Because of their weak economic and political voice, and the failure of our education system also to reflect the history of the “losers,” the movement to change Indian mascots and logos will be unsuccessful. Unfortunately, Native Americans, year after year, will have to continue to deal with American baseball fans saying that the Indians stink, or the Braves are pathetic. It is within this context that I suggest that in order to be completely fair on the issue of naming professional sports franchises, each sports team in a city should be named after the largest ethnic population in that area. For example, New York has large Jewish and Italian populations, so instead of the New York Mets there would by the New York Rabbis, and instead of the New York Yankees there would be the New York Paizzanos. The Chicago Cubs could be called the Chicago Poles, and the Los Angeles Dodgers would be named the Los Angeles Africans. Since so many people maintain that they feel indifferent to having a sports team named after their ethnic or religious group, these labels should not present a problem. If Chicago beats Los Angeles in a playoff game, then there could be a headline that read: “Africans beat Poles” (Royko, 3).

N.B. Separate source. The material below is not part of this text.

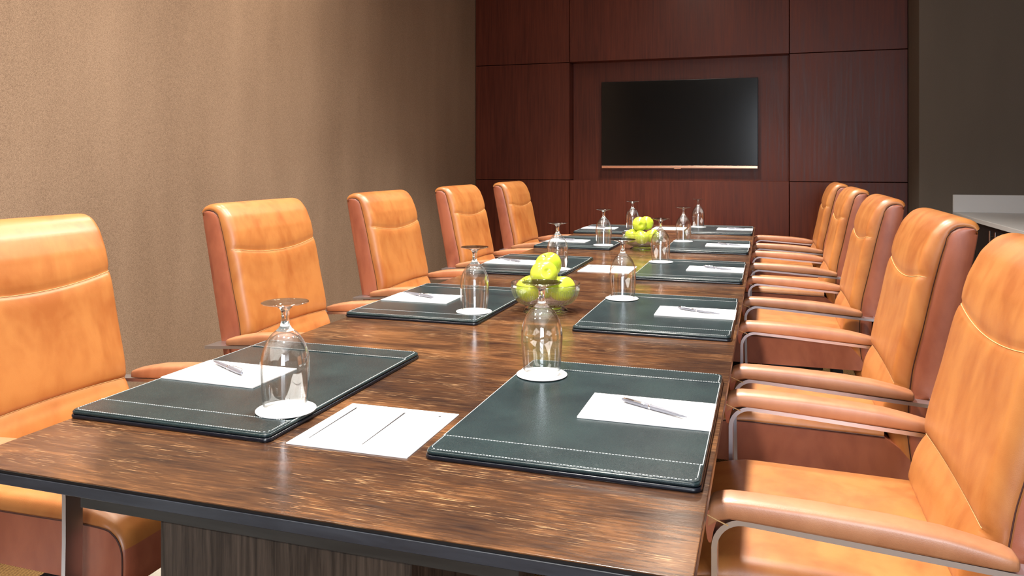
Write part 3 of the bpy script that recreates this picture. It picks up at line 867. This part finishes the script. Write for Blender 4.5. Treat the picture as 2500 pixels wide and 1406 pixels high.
SETS = [((-.674, 2.425), [
            (ld(-.052, -.006, .0720), (.3, -.5, 0), 1.0, 'green apple at the left of the nearer glass bowl, under the pile'),
            (ld(.052, -.006, .0725), (-.3, .2, 1), 1.0, 'large green apple at the right of the nearer glass bowl'),
            (ld(.000, .056, .0655), (.5, .2, 2), .82, 'smaller green apple at the back of the nearer bowl beneath the two top ones'),
            (ld(-.006, -.058, .1260), (-1.9, .35, .4), 1.0, 'front apple of the two stacked on top of the nearer bowl'),
            (ld(.012, .038, .1420), (-.35, -.1, 2.2), 1.0, 'rear apple of the two stacked on top of the nearer bowl, stalk pit showing')]),
        ((-.644, 4.30), [
            (ld(-.055, .022, .0730), (.2, -.3, 0), .9, 'green apple at the left of the farther glass bowl'),
            (ld(-.016, -.054, .0710), (.4, .1, 1), .9, 'green apple at the front of the farther glass bowl, low behind the glass'),
            (ld(.054, .004, .0730), (-.3, .4, 2), .9, 'green apple at the right of the farther bowl, behind a goblet'),
            (ld(-.018, -.006, .1390), (-1.45, -.55, .3), .9, 'left apple on top of the farther bowl with its dark stalk pit facing out'),
            (ld(.031, .063, .1385), (.3, .5, 2), .9, 'right apple on top of the farther bowl')])]
n = 0
for k, ((bx_, by_), L) in enumerate(SETS):
    b = BOWL if k == 0 else copy_tree(BOWL)
    b.location = (bx_, by_, TZ)
    tag(b, ['ribbed clear glass bowl of apples behind the nearest right goblet', 'ribbed clear glass bowl of apples farther down the table'][k], 'bowl', 'glass bowls of apples')
    for loc, rot, sc, lab in L:
        a = AP if n == 0 else copy_tree(AP); n += 1
        a.location = (bx_+loc[0], by_+loc[1], TZ+loc[2]); a.rotation_euler = rot; a.scale = (sc, sc, sc)
        tag(a, lab, 'apple', 'green apples in the %s bowl' % ('nearer', 'farther')[k])

# ------------------------------------------------------------------ ceiling lamps
def downlight(x, y, power, r, group, label, spread=2.2, color=(1.0, .95, .87)):
    t = empty('ceiling_downlight', (x, y, CEIL)); tag(t, label, 'ceiling lamp', group)
    bm = bmesh.new(); lathe(bm, [(r, 0), (r+.02, 0), (r+.022, -.004), (r+.018, -.008), (r, -.006)], 40); fixn(bm); obj('trim_ring', bm, WHITEP, t, smooth=True, angle=.6)
    bm = bmesh.new(); lathe(bm, [(0, -.002), (r, -.002), (r, -.001), (0, -.001)], 40); bmesh.ops.remove_doubles(bm, verts=bm.verts[:], dist=1e-6); obj('lamp_diffuser', bm, LAMPM, t)
    l = bpy.data.lights.new('lamp_light', 'AREA'); l.shape = 'DISK'; l.size = 2*r; l.energy = power; l.color = color; l.spread = spread
    o = bpy.data.objects.new('lamp_light', l); COL.objects.link(o); o.parent = t; o.location = (0, 0, -.012)
    return t
for k, (y, pw, sp) in enumerate(((.5, 62, 2.4), (1.9, 62, 2.4), (3.3, 60, 2.3), (4.6, 50, 1.75), (5.75, 36, 1.55))):
    downlight(-.62, y, pw, .13, 'downlights above the table', 'round recessed downlight above the middle line of the table', sp)
for k, y in enumerate((.6, 2.0, 3.4)):
    downlight(-1.95, y, 26, .07, 'downlights along the brown wall', 'small recessed downlight washing the brown wall', 2.6, (1.0, .88, .74))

Continuous bombardment of such headlines would undoubtedly give rise to serious ethnic and racial conflict. After a few years of mascots dressed as rabbis or priests and logos of bagels and spaghetti, would American society still wonder why Native Americans are so upset when they look at a newspaper that reads “Yankees crushed Indians”?


Works Cited

Buchbaum, Herbert. “Mascots” Scholastic, (February 10,1995).

Fletcher, Michael A. “Crazy Horse Again Sounds Battle Cry” Washington Post, Section A (February 18, 1997).

Reddick, Tracie. “Indian Mascot Debate Brewing,” The Tampa Tribune, Section Metro (September 15, 1997).

Royko, Mike. Chicago Tribune, Section 1 (March 17,1989).

Wright, Ronald. Stolen Continents. Houghton Muffin Company, New York, March 1992.